La risa floja

Es frecuente que haya en la geografía un nombre que nos conmueve. Al poeta brasileño Lêdo Ivo lo emocionaba Tasmania, el mar de Tasmania. A mí, la Alta Etiopía. Todos los meses esperaba mi madre la llegada de El Mensajero Seráfico y era por las memorias del cardenal Massaia en la Alta Etiopía. También para mí fue como una novela por entregas, y estuve muchos años pensando en conocer un día ese mundo que se abre en Alejandría y desciende por Egipto a Sudán, y luego Nubia y al final Abisinia. Y ver al Negus. Un sueño difícil.

Egipto sí llegué a conocerlo, se me presentó la ocasión de un viaje cultural. El azar hace extraños compañeros de cama —no exactamente, gracias a Dios: solo compañeros de viaje— y en la lista reconocí los nombres de Manrique y otros dos pintores. Y algún escritor y un fraile censor de películas y un exquisito caballero andaluz…

El Cairo empieza a ser fascinante cuando uno se acostumbra a la multitud enloquecida, al inmenso claxon que es el sonido de la ciudad. Y a la cagalera que a nadie perdona, aristócratas sevillanos incluidos.

El Museo de El Cairo tiene grandes cosas. La careta de Tutankamón es la obviedad turística. Yo me he demorado en una pieza menor. El enano Seneb está con su mujer Senetyotes (dos o tres mil años antes de J. C.) y dos niños. Asombra ver la ternura y el orgullo con que la mujer bien formada, una tía buena, nos muestra al esposo mínimo de talla pero de complexión muy viril, cómo da la cara por él. Los tres pintores —no sé si los tres son canarios, Manrique sí— van de admiración en admiración, hacen fotos pero se las hacen entre ellos, quieren poco trato con los mortales del grupo. Los tres tan hermanados, con sus estampadas camisas locas.

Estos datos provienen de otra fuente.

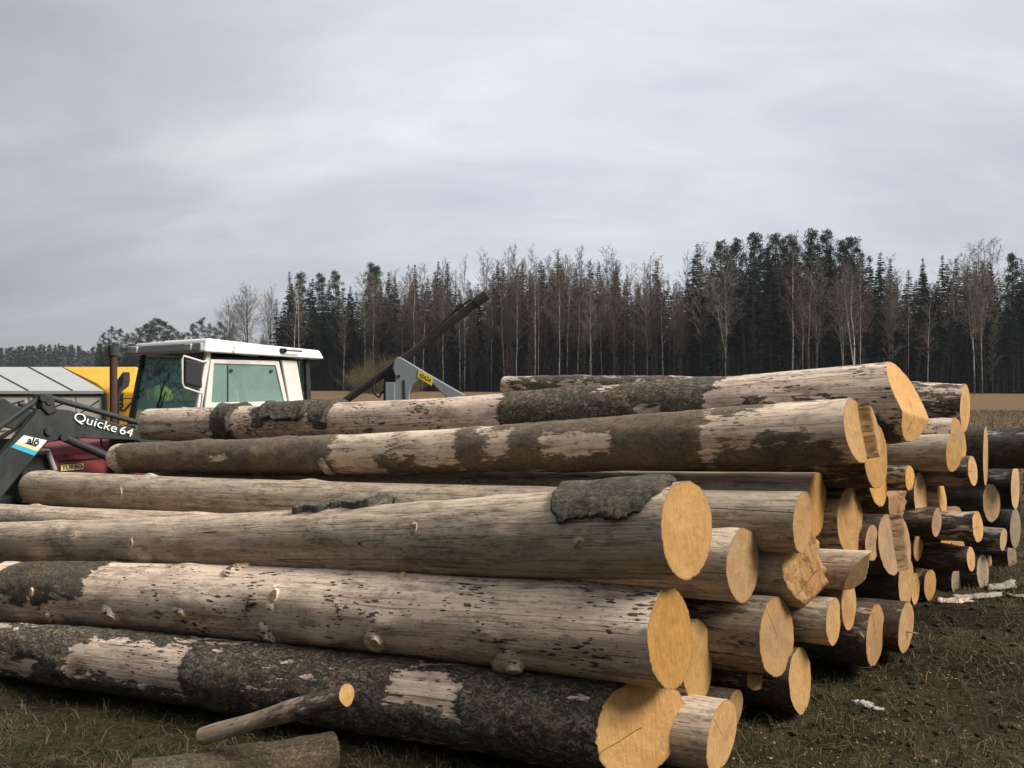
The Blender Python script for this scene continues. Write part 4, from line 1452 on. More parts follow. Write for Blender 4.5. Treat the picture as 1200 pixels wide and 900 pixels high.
M_INK = paint('black_print', (.015, .015, .015), .6, .05)
M_WHT = paint('white_print', (.86, .86, .84), .5, .05)
M_BLUE = paint('sky_blue_print', (.05, .42, .62), .5, .05)
M_CREAM = paint('cream_print', (.82, .66, .30), .5, .05)
M_LIME = paint('yellow_green_cover', (.50, .47, .11), .75, .2, (.30, .28, .05), 6.0)
M_LAMPG = paint('lamp_lens', (.55, .54, .50), .2, .2)
M_SOFT = paint('dark_cab_trim', (.045, .045, .047), .8, .2)


def glass_mat(name, tint, haze, hz, crack=False):
    t = NT(name)
    v = t.n('ShaderNodeTexCoord').outputs['Object']
    tr = t.n('ShaderNodeBsdfTransparent', {'Color': tint})
    n = t.noise(v, 3.0, 4, .6)
    df = t.n('ShaderNodeBsdfDiffuse', {'Color': haze})  # dirt film whose pale green also stands in for reflected sky
    gl = t.n('ShaderNodeBsdfGlossy', {'Color': (.9, .95, .93), 'Roughness': .05})
    lw = t.n('ShaderNodeLayerWeight', {'Blend': .5})
    frf = t.math('ADD', t.math('MULTIPLY', t.math('POWER', lw.outputs['Facing'], 4.0), .6), .03)
    f = t.math('ADD', t.math('MULTIPLY', t.smooth(n, .3, .7), .06), hz)
    if crack:
        w = t.n('ShaderNodeTexNoise', {'Vector': v, 'Scale': 3.0, 'Detail': 3.0})
        a = t.n('ShaderNodeVectorMath', operation='ADD')
        s = t.n('ShaderNodeVectorMath', operation='SCALE')
        t.set(s, 0, w.outputs['Color'])
        s.inputs['Scale'].default_value = .35
        t.set(a, 0, v)
        t.set(a, 1, s.outputs[0])
        vo = t.n('ShaderNodeTexVoronoi', {'Vector': t.mapping(a.outputs[0], (1, 4.5, 7), rot=(R(40), 0, 0)), 'Scale': 1.3}, feature='DISTANCE_TO_EDGE')
        ck = t.math('SUBTRACT', 1.0, t.smooth(vo.outputs['Distance'], .02, .07))
        big = t.smooth(t.noise(v, 1.5, 2, .5), .40, .52)
        ck = t.math('MULTIPLY', ck, big)
        t.set(df, 'Color', t.mix(ck, haze, (.02, .03, .03)))
        f = t.math('MAXIMUM', f, t.math('MULTIPLY', ck, .6))
    m1 = t.n('ShaderNodeMixShader')
    t.set(m1, 0, f)
    t.t.links.new(tr.outputs[0], m1.inputs[1])
    t.t.links.new(df.outputs[0], m1.inputs[2])
    m2 = t.n('ShaderNodeMixShader')
    t.set(m2, 0, frf)
    t.t.links.new(m1.outputs[0], m2.inputs[1])
    t.t.links.new(gl.outputs[0], m2.inputs[2])
    t.t.links.new(m2.outputs[0], t.out.inputs[0])
    return t.mat


M_PANE = glass_mat('greenish_cab_glass', (.76, .92, .87), (.50, .66, .61), .20)
M_SCREEN = glass_mat('cracked_greenish_screen', (.72, .90, .86), (.46, .72, .66), .17, True)

TO = Vector((-4.752, 11.104, -.5))
TF = Vector((-.616, -.788, 0)).normalized()
TL = Vector((.788, -.616, 0)).normalized()


def tp(px, py, yl):
    """local (x, z) of the tractor for a photo point on the upright plane yl metres left of its middle"""
    k = (px - 600) / F
    b = TO + TL * yl
    t = (k * b.y - b.x) / (TF.x - k * TF.y)
    Z = b.y + t * TF.y
    return t, H - (py - 450) / F * Z - TO.z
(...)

Luego, Assuán fue acercarse un poco a mi vieja ilusión de la Alta Etiopía (el optimismo de los mapas), como si la realidad no estuviera hecha de desiertos, cataratas bravías, quizá leones como los que guardaban el palacio del rey de reyes en Addis-Abeba. En Assuán, cuando bajamos del tren, sucios y maltrechos, nos recibió una bofetada de calor seco. En el lujoso Oberoi no quieren saber nada de nuestras «presuntas» reservas. ¿Y el guía egipcio? Desaparecido. Los pintores acceden a mezclarse en un consejo «de familia». Hay que hablar con nuestro agregado cultural en El Cairo.

—Habla tú —me dijo Manrique.

Hubo que esperar dos horas. Cuando al fin se consiguió un conato de comunicación, una mano fina de hidalgo —sevillana— se posó en mi brazo con un ligero temblor:

—Diga al embajador que hay aquí un Benjumea.

Con la que estaba cayendo. Yo tuve un ataque estúpido de risa y tuve que ceder el auricular porque una risa floja es lo peor cuando uno va suelto de vientre. Me aparté del grupo antes de que los otros se apartasen de mis miserias y en el orgulloso Oberoi me prestaron un baño del servicio, y aún allí me coleaba la risa, un Benjumea.